“The Last Battle”

The wise among the people shall make many understand, though for some days they shall stumble by sword, and flame, by captivity and plunder..…

At that time shall arise Michael, the great prince who has charge of your people. And there shall be a time of trouble, such as never has been since there was a nation till that time. But at that time your people shall be delivered, everyone whose name shall be delivered, everyone whose name shall be found written in the book. And many of those who sleep in the dust of the earth shall awake, some to everlasting life, and some to shame and everlasting contempt. And those who are wise shall shine like the brightness of the sky above; and those who turn many to righteousness, like the stars forever and ever.

Daniel deals with specific points of ancient history; First, Daniel 11:1-12:4 is the last, longest, most detailed, and most important, prophecy in the book.

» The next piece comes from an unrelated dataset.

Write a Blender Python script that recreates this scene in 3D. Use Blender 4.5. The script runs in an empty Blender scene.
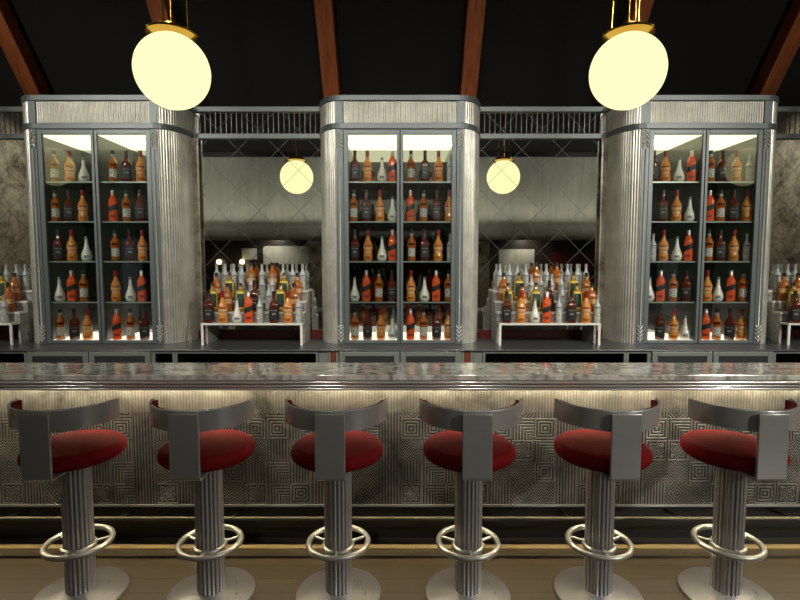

It has been introduced in chapter 10. It embraces the entire 45 verses of chapter 11 as well as the first four verses of chapter 12. It concludes with a postscript in 12:5–13. That alone sets it apart as especially significant. Second, the revelation has three parts. That fact helps us to understand the more difficult portions. The first part deals with the history of the Near East from the time of Daniel up to the appearance of Antiochus Epiphanes, whose coming has already been prophesied in earlier chapters. The second part concerns the career of Antiochus himself. Then there is a third part, which is the most difficult. It concerns either Antiochus, the early history of the Roman Empire, or events that are yet to come.

The first section concerns the history of the ancient world from the time of Daniel up to the time of Antiochus Epiphanes. It is remarkably detailed. In fact, John Calvin, explains each of the references by what was known concerning the history of this period in its time, taking forty pages to do so. This is the chief reason the liberal school wants to put the writing of Daniel in the time of the Maccabees, about A.D.165. It cannot imagine that God can give this kind of detailed information to a prophet many hundreds of years before the events, which is what has happened if the book was written by Daniel during the reigns of Nebuchadnezzar, Belshazzar, Darius, and Cyrus of Persia. That is what the book claims.

The prophecy begins by speaking of three more kings of Persia, and then a fourth who was to be far richer than the others. There is no difficulty in understanding what this means. The rich king is Xerxes, who reigned from 485 to 464 B.C. The kings who preceded him after the death of Cyrus were (1) Cambyses, who reigned from 529 to 523 B.C.; (2) Gaumata, an imposter, who reigned from 523 to 522 B.C.; and finally (3) Darius the Great, who assassinated Gaumata and reigned from 522 to 485 B.C.

The significant thing about Xerxes’ reign is that he crossed the Hellespont in an unsuccessful attempt to conquer Europe and was defeated by the Greeks. The Persians had tried to conquer Greece earlier under Darius the Great and had been defeated at Marathon. In this second invasion the great navy of the Persians was defeated by the Greeks at Salamis (in 480 B.C.), and the main body of the Persian army (Herodotus estimated it at a million men) was forced back to Asia. The 100,000-man land army left behind was crushed at the battle of Plataea the following year.

These invasions and attempted subjugation of Greece stuck in the Greek mind and were a major factor in the campaign of Alexander the Great against Persia in the years 334 to 331 B.C., more than a century later. Daniel 11 shows how the empire of Alexander was to be divided into four parts after his death, which has already been prophesied in the earlier visions.

Not one of the parts of this divided Greek empire would go to even one of Alexander’s descendants. All his descendants, including his wives, children, and even distant relatives, were murdered; and the kingdom was divided into parts eventually ruled by the generals Antipater, Lysimachus, Ptolemy, and Seleucus.

Seleucus ruled over Syria; Ptolemy, over Egypt. From this point on the vision concerns these two kingdoms (the two of the four kingdoms having the most direct bearing on the land and people of Israel).

We will not take the time to spell out the historical fulfillment of each of the specific prophecies mentioned. But let me give you one illustration of how accurate and specific these revelations are. In Daniel 11:6-9 is a prophecy of a “daughter of the king of the South” who makes an alliance with the “king of the North” but who is unable to retain her place and is handed over together with those who supported her.

This woman’s name was Bernice. She was the daughter of Ptolemy II (not the first Ptolemy who assumed the rule of Egypt after Alexander’s death), and she married Antiochus Theos of Syria. It was a political marriage. Antiochus had to divorce his first wife to accomplish it. But there were hatred and friction, as one can imagine. Bernice was poisoned, after which Antiochus remarried his first wife. Then Bernice was avenged by her brother, another Ptolemy, who attacked Syria and looted its temples. Josephus, who related this history, records that Ptolemy III returned to Egypt with 4,000 talents of gold, 40,000 talents of silver, and 2,500 objects that had been in the cities and temples of the northern kingdom. This is what verse 8 describes.

Each of the details of this first section of Daniel 11 has had a similarly precise fulfillment in history.